● **Task instructions**: Produce an exact copy of all the data below, dropping every image.

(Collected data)
· · ·

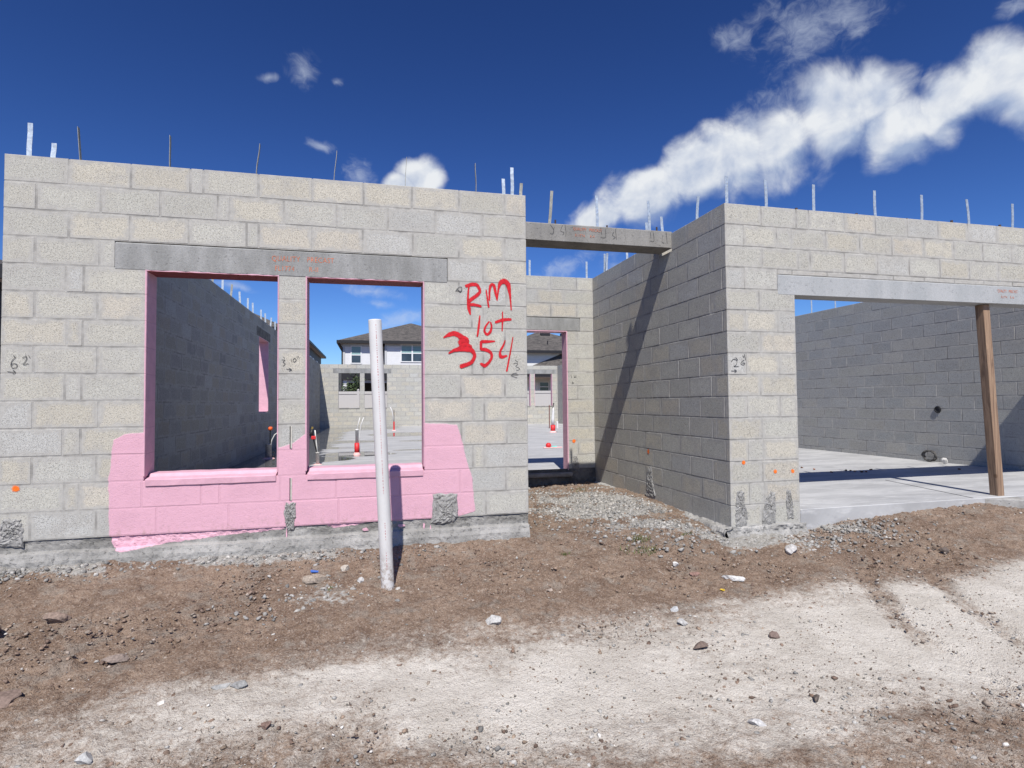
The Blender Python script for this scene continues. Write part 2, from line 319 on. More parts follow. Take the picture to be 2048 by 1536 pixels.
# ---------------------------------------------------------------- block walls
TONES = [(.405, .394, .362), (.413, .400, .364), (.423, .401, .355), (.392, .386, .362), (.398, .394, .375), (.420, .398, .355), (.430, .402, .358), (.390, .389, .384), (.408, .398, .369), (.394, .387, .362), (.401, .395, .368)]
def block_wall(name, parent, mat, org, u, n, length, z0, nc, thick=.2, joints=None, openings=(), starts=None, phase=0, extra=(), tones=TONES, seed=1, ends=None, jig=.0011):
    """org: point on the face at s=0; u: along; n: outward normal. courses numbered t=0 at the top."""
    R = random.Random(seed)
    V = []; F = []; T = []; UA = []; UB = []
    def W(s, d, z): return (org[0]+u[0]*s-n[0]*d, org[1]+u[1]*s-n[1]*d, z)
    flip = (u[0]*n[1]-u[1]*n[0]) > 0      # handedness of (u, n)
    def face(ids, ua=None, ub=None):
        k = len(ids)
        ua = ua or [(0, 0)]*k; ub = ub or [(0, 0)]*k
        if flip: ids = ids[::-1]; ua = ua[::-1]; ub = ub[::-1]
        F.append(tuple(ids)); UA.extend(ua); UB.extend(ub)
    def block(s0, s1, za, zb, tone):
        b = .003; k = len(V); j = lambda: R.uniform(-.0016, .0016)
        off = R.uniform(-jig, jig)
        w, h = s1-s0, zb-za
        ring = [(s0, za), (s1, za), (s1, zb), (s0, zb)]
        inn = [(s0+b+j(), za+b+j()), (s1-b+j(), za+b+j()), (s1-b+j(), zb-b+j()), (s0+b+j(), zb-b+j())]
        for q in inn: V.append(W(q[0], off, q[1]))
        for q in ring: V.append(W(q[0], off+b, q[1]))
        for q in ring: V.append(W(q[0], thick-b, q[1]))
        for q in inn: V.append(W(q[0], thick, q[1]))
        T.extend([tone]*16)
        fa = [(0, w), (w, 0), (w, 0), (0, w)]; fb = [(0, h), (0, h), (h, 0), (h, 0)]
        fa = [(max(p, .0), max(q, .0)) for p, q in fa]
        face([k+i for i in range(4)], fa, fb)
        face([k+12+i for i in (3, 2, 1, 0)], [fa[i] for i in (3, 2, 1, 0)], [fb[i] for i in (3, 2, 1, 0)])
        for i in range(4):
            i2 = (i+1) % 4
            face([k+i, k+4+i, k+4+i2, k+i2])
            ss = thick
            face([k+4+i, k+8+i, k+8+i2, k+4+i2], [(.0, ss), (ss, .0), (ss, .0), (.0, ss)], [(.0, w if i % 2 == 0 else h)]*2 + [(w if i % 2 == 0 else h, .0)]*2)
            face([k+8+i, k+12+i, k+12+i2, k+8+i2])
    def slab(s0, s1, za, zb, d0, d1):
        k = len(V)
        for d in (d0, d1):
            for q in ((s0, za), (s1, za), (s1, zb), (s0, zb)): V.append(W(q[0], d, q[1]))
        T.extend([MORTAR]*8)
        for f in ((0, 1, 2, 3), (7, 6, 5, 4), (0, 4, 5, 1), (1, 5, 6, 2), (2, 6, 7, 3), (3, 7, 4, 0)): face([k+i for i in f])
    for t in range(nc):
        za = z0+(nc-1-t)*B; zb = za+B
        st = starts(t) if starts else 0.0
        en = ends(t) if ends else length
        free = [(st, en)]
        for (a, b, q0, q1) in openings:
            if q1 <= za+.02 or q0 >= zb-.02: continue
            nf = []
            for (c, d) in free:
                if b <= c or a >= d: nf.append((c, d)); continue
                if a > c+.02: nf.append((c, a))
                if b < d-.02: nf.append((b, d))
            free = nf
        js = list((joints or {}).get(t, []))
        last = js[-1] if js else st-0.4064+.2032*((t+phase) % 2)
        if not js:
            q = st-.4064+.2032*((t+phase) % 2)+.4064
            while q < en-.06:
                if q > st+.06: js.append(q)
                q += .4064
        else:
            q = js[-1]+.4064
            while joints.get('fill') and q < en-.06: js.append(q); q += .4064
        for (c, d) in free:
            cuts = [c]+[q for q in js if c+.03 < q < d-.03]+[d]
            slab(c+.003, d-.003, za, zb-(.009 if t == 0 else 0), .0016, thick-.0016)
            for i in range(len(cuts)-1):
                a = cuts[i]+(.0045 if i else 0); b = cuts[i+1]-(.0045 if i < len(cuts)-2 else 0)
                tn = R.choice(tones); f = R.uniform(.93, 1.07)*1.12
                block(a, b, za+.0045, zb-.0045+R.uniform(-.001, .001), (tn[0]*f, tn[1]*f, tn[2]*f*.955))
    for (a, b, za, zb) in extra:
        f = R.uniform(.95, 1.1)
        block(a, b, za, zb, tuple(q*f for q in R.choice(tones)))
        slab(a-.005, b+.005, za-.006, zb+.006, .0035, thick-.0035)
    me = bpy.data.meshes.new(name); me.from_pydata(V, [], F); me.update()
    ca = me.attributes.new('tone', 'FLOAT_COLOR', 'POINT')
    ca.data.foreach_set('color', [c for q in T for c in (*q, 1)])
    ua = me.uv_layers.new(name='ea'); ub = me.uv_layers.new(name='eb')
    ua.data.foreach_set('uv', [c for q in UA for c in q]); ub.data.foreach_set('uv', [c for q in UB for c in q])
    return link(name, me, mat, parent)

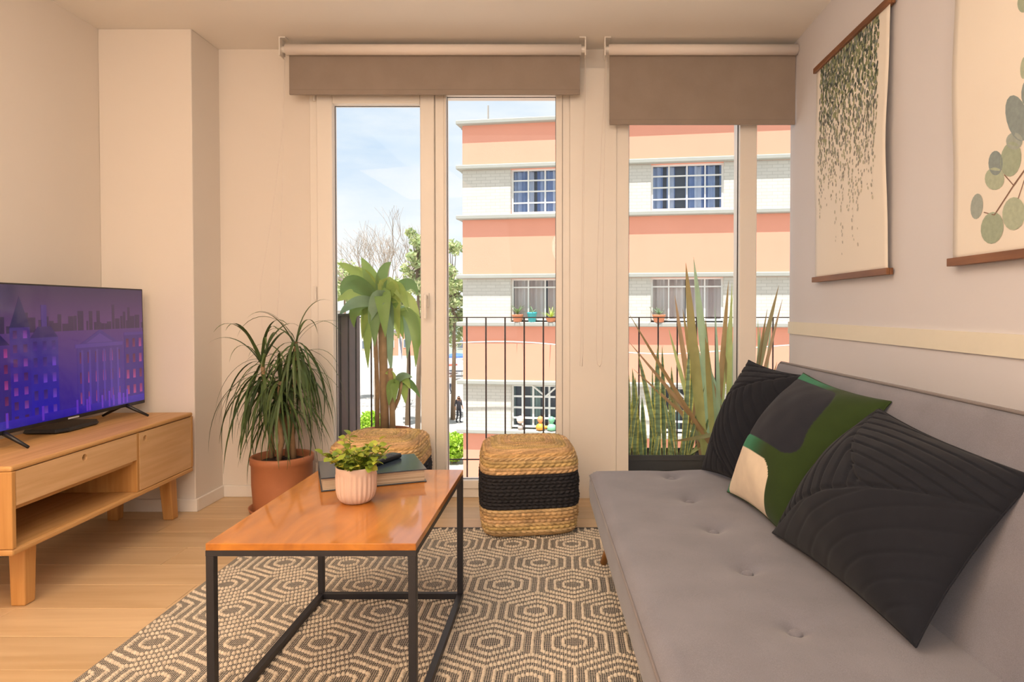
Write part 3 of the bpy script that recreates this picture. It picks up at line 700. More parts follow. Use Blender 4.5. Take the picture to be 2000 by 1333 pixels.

· · ·

● **Problem solution**:
The Blender Python script for this scene continues. Write part 2, from line 319 on. More parts follow. Take the picture to be 2048 by 1536 pixels.
# ---------------------------------------------------------------- block walls
TONES = [(.405, .394, .362), (.413, .400, .364), (.423, .401, .355), (.392, .386, .362), (.398, .394, .375), (.420, .398, .355), (.430, .402, .358), (.390, .389, .384), (.408, .398, .369), (.394, .387, .362), (.401, .395, .368)]
def block_wall(name, parent, mat, org, u, n, length, z0, nc, thick=.2, joints=None, openings=(), starts=None, phase=0, extra=(), tones=TONES, seed=1, ends=None, jig=.0011):
    """org: point on the face at s=0; u: along; n: outward normal. courses numbered t=0 at the top."""
    R = random.Random(seed)
    V = []; F = []; T = []; UA = []; UB = []
    def W(s, d, z): return (org[0]+u[0]*s-n[0]*d, org[1]+u[1]*s-n[1]*d, z)
    flip = (u[0]*n[1]-u[1]*n[0]) > 0      # handedness of (u, n)
    def face(ids, ua=None, ub=None):
        k = len(ids)
        ua = ua or [(0, 0)]*k; ub = ub or [(0, 0)]*k
        if flip: ids = ids[::-1]; ua = ua[::-1]; ub = ub[::-1]
        F.append(tuple(ids)); UA.extend(ua); UB.extend(ub)
    def block(s0, s1, za, zb, tone):
        b = .003; k = len(V); j = lambda: R.uniform(-.0016, .0016)
        off = R.uniform(-jig, jig)
        w, h = s1-s0, zb-za
        ring = [(s0, za), (s1, za), (s1, zb), (s0, zb)]
        inn = [(s0+b+j(), za+b+j()), (s1-b+j(), za+b+j()), (s1-b+j(), zb-b+j()), (s0+b+j(), zb-b+j())]
        for q in inn: V.append(W(q[0], off, q[1]))
        for q in ring: V.append(W(q[0], off+b, q[1]))
        for q in ring: V.append(W(q[0], thick-b, q[1]))
        for q in inn: V.append(W(q[0], thick, q[1]))
        T.extend([tone]*16)
        fa = [(0, w), (w, 0), (w, 0), (0, w)]; fb = [(0, h), (0, h), (h, 0), (h, 0)]
        fa = [(max(p, .0), max(q, .0)) for p, q in fa]
        face([k+i for i in range(4)], fa, fb)
        face([k+12+i for i in (3, 2, 1, 0)], [fa[i] for i in (3, 2, 1, 0)], [fb[i] for i in (3, 2, 1, 0)])
        for i in range(4):
            i2 = (i+1) % 4
            face([k+i, k+4+i, k+4+i2, k+i2])
            ss = thick
            face([k+4+i, k+8+i, k+8+i2, k+4+i2], [(.0, ss), (ss, .0), (ss, .0), (.0, ss)], [(.0, w if i % 2 == 0 else h)]*2 + [(w if i % 2 == 0 else h, .0)]*2)
            face([k+8+i, k+12+i, k+12+i2, k+8+i2])
    def slab(s0, s1, za, zb, d0, d1):
        k = len(V)
        for d in (d0, d1):
            for q in ((s0, za), (s1, za), (s1, zb), (s0, zb)): V.append(W(q[0], d, q[1]))
        T.extend([MORTAR]*8)
        for f in ((0, 1, 2, 3), (7, 6, 5, 4), (0, 4, 5, 1), (1, 5, 6, 2), (2, 6, 7, 3), (3, 7, 4, 0)): face([k+i for i in f])
    for t in range(nc):
        za = z0+(nc-1-t)*B; zb = za+B
        st = starts(t) if starts else 0.0
        en = ends(t) if ends else length
        free = [(st, en)]
        for (a, b, q0, q1) in openings:
            if q1 <= za+.02 or q0 >= zb-.02: continue
            nf = []
            for (c, d) in free:
                if b <= c or a >= d: nf.append((c, d)); continue
                if a > c+.02: nf.append((c, a))
                if b < d-.02: nf.append((b, d))
            free = nf
        js = list((joints or {}).get(t, []))
        last = js[-1] if js else st-0.4064+.2032*((t+phase) % 2)
        if not js:
            q = st-.4064+.2032*((t+phase) % 2)+.4064
            while q < en-.06:
                if q > st+.06: js.append(q)
                q += .4064
        else:
            q = js[-1]+.4064
            while joints.get('fill') and q < en-.06: js.append(q); q += .4064
        for (c, d) in free:
            cuts = [c]+[q for q in js if c+.03 < q < d-.03]+[d]
            slab(c+.003, d-.003, za, zb-(.009 if t == 0 else 0), .0016, thick-.0016)
            for i in range(len(cuts)-1):
                a = cuts[i]+(.0045 if i else 0); b = cuts[i+1]-(.0045 if i < len(cuts)-2 else 0)
                tn = R.choice(tones); f = R.uniform(.93, 1.07)*1.12
                block(a, b, za+.0045, zb-.0045+R.uniform(-.001, .001), (tn[0]*f, tn[1]*f, tn[2]*f*.955))
    for (a, b, za, zb) in extra:
        f = R.uniform(.95, 1.1)
        block(a, b, za, zb, tuple(q*f for q in R.choice(tones)))
        slab(a-.005, b+.005, za-.006, zb+.006, .0035, thick-.0035)
    me = bpy.data.meshes.new(name); me.from_pydata(V, [], F); me.update()
    ca = me.attributes.new('tone', 'FLOAT_COLOR', 'POINT')
    ca.data.foreach_set('color', [c for q in T for c in (*q, 1)])
    ua = me.uv_layers.new(name='ea'); ub = me.uv_layers.new(name='eb')
    ua.data.foreach_set('uv', [c for q in UA for c in q]); ub.data.foreach_set('uv', [c for q in UB for c in q])
    return link(name, me, mat, parent)

Write part 3 of the bpy script that recreates this picture. It picks up at line 700. More parts follow. Use Blender 4.5. Take the picture to be 2000 by 1333 pixels.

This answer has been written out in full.